WHAT NEEDS TO BE DONE -
Quote the listing below in full and exactly as written, but omit every picture.

DATA EXCERPT -
============================================================
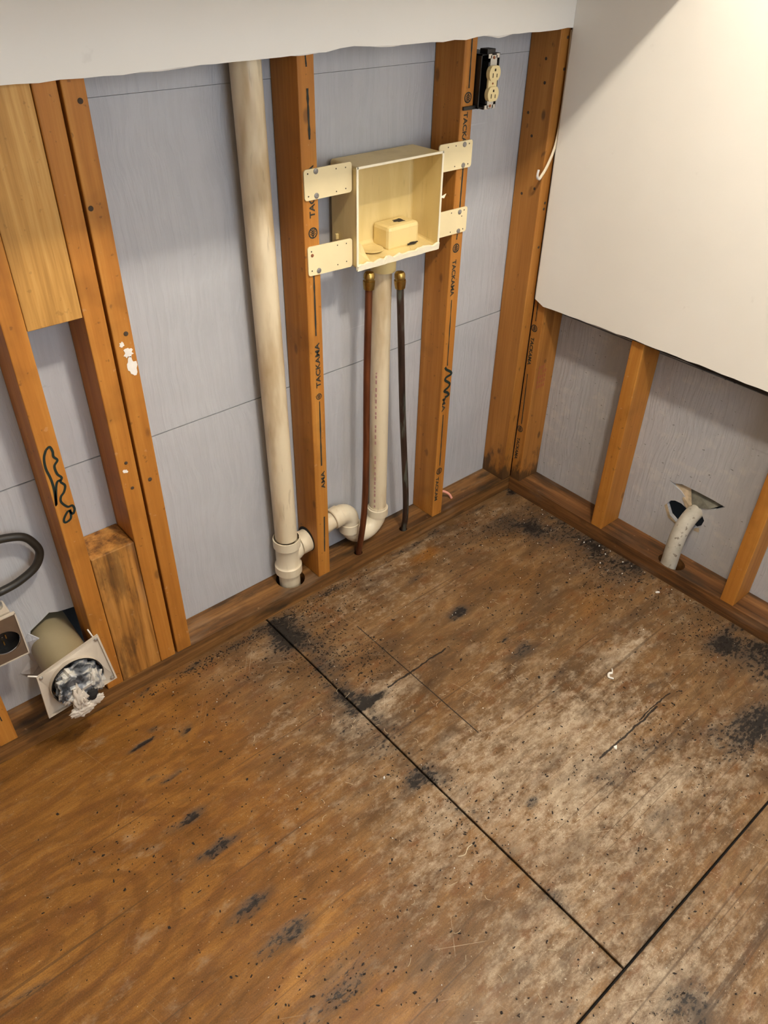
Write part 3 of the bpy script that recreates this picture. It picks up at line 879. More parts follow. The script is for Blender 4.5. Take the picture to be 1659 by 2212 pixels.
for p in (p1, p2):
    ink(ribbon(bmesh.new(), catmull([(x, -E, z) for x, z in p], 5), .0048, (0, -1, 0)), L3, 'marker_scribble', 'inkgreen')
ink(stroke_y(-1.622, .20, -1.618, .12, .003), L4)
# plaster smears and nail heads on the left studs
def blob(c, rx, rz, thick, seed, n=18, axis='y'):
    r = random.Random(seed)
    pts = []
    for k in range(n):
        a = 2 * math.pi * k / n
        q = r.uniform(.6, 1.15)
        pts.append((c[0] + rx * q * math.cos(a), c[1], c[2] + rz * q * math.sin(a)))
    return prism(bmesh.new(), pts, (0, -thick, 0))
for c, rx, rz, s in (((-1.190, -.0002, .843), .010, .011, 1), ((-1.188, -.0002, .815), .010, .020, 2), ((-1.199, -.0002, .862), .005, .006, 3)):
    mk('plaster_smear', blob(c, rx, rz, .0007, s), 'cable_end', L1)
mk('plaster_smear', blob((-1.243, -.0002, .600), .006, .005, .0007, 4), 'cable_end', L2)
def nail(par, x, z, r=.0035, mat='nailhead'):
    mk('nail_head', lathe(bmesh.new(), (x, .0005, z), (0, -1, 0), [(0, r), (.0012, r), (.0018, r * .6)], 12), mat, par)
for x, z in ((-1.1875, 1.262), (-1.187, .880), (-1.205, 1.105), (-1.196, .56)): nail(L1, x, z, .0045, 'hole')
for x, z in ((-1.238, .618), (-1.236, .556)): nail(L2, x, z, .0035, 'hole')
for par, spots in ((SC, ((-.0375, .02, .95), (-.0375, .07, 1.12), (-.0375, .03, 1.19), (-.0375, .06, .93), (-.0375, .05, 1.07), (-.0375, .035, 1.24))),):
    for x, y, z in spots:
        mk('knot', lathe(bmesh.new(), (x + .0006, y, z), (-1, 0, 0), [(0, .0038), (.0003, .0036), (.0004, .001)], 10), 'hole', par)
for x, z in ((-.009, 1.22), (-.011, 1.285), (-.013, .90), (-.013, .80), (-.012, .915)): nail(SC, x, z, .0035, 'hole')

# ------------------------------------------------------------------ blocking boards between the two left studs
mk('blocking_board', box((-1.3535, .0025, .928), (-1.2570, .0405, TOP - .02), .0015), 'block_up', origin=(-1.305, .02, .928), label='pale grained blocking board hanging high between two left studs', cat='lumber', group='blocking boards')
mk('blocking_board', box((-1.3530, .0015, PZ), (-1.2570, D - .001, .4225), .002), 'block_low', origin=(-1.305, .045, PZ), label='weathered short blocking board standing on the bottom plate between left studs', cat='lumber', group='blocking boards')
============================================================
FINISHED ANSWER -
Write part 3 of the bpy script that recreates this picture. It picks up at line 879. More parts follow. The script is for Blender 4.5. Take the picture to be 1659 by 2212 pixels.
for p in (p1, p2):
    ink(ribbon(bmesh.new(), catmull([(x, -E, z) for x, z in p], 5), .0048, (0, -1, 0)), L3, 'marker_scribble', 'inkgreen')
ink(stroke_y(-1.622, .20, -1.618, .12, .003), L4)
# plaster smears and nail heads on the left studs
def blob(c, rx, rz, thick, seed, n=18, axis='y'):
    r = random.Random(seed)
    pts = []
    for k in range(n):
        a = 2 * math.pi * k / n
        q = r.uniform(.6, 1.15)
        pts.append((c[0] + rx * q * math.cos(a), c[1], c[2] + rz * q * math.sin(a)))
    return prism(bmesh.new(), pts, (0, -thick, 0))
for c, rx, rz, s in (((-1.190, -.0002, .843), .010, .011, 1), ((-1.188, -.0002, .815), .010, .020, 2), ((-1.199, -.0002, .862), .005, .006, 3)):
    mk('plaster_smear', blob(c, rx, rz, .0007, s), 'cable_end', L1)
mk('plaster_smear', blob((-1.243, -.0002, .600), .006, .005, .0007, 4), 'cable_end', L2)
def nail(par, x, z, r=.0035, mat='nailhead'):
    mk('nail_head', lathe(bmesh.new(), (x, .0005, z), (0, -1, 0), [(0, r), (.0012, r), (.0018, r * .6)], 12), mat, par)
for x, z in ((-1.1875, 1.262), (-1.187, .880), (-1.205, 1.105), (-1.196, .56)): nail(L1, x, z, .0045, 'hole')
for x, z in ((-1.238, .618), (-1.236, .556)): nail(L2, x, z, .0035, 'hole')
for par, spots in ((SC, ((-.0375, .02, .95), (-.0375, .07, 1.12), (-.0375, .03, 1.19), (-.0375, .06, .93), (-.0375, .05, 1.07), (-.0375, .035, 1.24))),):
    for x, y, z in spots:
        mk('knot', lathe(bmesh.new(), (x + .0006, y, z), (-1, 0, 0), [(0, .0038), (.0003, .0036), (.0004, .001)], 10), 'hole', par)
for x, z in ((-.009, 1.22), (-.011, 1.285), (-.013, .90), (-.013, .80), (-.012, .915)): nail(SC, x, z, .0035, 'hole')

# ------------------------------------------------------------------ blocking boards between the two left studs
mk('blocking_board', box((-1.3535, .0025, .928), (-1.2570, .0405, TOP - .02), .0015), 'block_up', origin=(-1.305, .02, .928), label='pale grained blocking board hanging high between two left studs', cat='lumber', group='blocking boards')
mk('blocking_board', box((-1.3530, .0015, PZ), (-1.2570, D - .001, .4225), .002), 'block_low', origin=(-1.305, .045, PZ), label='weathered short blocking board standing on the bottom plate between left studs', cat='lumber', group='blocking boards')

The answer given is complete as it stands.